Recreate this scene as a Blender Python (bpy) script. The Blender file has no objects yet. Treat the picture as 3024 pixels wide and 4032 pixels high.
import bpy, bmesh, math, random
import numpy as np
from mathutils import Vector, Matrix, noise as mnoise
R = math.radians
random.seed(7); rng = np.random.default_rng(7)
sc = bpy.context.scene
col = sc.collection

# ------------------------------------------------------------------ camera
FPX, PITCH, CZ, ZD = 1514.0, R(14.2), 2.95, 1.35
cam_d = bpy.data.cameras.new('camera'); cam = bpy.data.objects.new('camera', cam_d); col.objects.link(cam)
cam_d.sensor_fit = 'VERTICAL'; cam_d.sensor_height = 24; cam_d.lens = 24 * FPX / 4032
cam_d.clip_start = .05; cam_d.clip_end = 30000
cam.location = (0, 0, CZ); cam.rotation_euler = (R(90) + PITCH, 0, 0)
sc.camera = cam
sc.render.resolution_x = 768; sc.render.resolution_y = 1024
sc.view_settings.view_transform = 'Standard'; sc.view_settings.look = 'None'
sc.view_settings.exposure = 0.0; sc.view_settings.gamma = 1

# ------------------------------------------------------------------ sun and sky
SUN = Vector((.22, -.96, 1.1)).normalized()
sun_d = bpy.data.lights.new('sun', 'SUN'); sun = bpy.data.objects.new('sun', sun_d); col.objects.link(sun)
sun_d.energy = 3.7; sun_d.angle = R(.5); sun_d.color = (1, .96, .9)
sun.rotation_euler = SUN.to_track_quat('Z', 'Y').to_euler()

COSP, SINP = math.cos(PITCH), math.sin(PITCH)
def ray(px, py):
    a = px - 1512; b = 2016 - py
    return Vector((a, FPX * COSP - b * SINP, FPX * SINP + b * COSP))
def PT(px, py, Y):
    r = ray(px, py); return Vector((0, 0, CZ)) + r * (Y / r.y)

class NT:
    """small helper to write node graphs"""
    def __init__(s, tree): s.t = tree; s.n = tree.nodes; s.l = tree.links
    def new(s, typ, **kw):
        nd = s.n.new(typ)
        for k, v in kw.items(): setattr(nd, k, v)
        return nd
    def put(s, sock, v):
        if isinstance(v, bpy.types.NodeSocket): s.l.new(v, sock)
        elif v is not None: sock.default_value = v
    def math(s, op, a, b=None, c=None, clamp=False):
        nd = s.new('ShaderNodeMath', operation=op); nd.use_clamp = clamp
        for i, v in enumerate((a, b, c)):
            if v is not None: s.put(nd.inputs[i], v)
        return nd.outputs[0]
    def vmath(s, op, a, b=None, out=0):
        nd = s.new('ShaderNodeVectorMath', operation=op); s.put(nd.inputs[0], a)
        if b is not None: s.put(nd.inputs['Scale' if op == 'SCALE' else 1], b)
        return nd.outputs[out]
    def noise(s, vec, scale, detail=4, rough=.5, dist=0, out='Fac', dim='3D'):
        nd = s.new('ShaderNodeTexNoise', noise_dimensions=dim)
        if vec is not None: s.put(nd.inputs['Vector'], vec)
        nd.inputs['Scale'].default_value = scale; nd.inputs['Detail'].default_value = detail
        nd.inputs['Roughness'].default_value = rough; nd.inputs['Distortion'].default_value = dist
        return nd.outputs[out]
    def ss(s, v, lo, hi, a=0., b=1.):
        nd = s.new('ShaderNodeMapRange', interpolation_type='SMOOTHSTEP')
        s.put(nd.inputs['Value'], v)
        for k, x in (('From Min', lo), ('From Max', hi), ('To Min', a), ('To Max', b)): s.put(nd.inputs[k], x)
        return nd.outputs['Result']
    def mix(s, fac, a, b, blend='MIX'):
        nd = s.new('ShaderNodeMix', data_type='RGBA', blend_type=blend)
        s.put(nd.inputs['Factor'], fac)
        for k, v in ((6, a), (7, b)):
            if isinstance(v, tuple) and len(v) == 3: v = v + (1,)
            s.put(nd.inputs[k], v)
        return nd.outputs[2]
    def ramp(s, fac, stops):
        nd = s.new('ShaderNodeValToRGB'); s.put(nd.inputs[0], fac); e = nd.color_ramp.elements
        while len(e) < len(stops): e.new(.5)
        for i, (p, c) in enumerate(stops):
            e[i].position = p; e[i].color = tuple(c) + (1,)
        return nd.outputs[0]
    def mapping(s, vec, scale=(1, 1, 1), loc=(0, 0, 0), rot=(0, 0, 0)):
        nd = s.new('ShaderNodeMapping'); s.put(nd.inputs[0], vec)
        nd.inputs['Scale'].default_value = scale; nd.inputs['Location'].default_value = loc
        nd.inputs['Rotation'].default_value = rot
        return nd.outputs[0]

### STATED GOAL
Quote exactly the first line of the data and every line after it through the one holding "col = sc.collection".

### RESULT FOR THIS TASK
Recreate this scene as a Blender Python (bpy) script. The Blender file has no objects yet. Treat the picture as 3024 pixels wide and 4032 pixels high.
import bpy, bmesh, math, random
import numpy as np
from mathutils import Vector, Matrix, noise as mnoise
R = math.radians
random.seed(7); rng = np.random.default_rng(7)
sc = bpy.context.scene
col = sc.collection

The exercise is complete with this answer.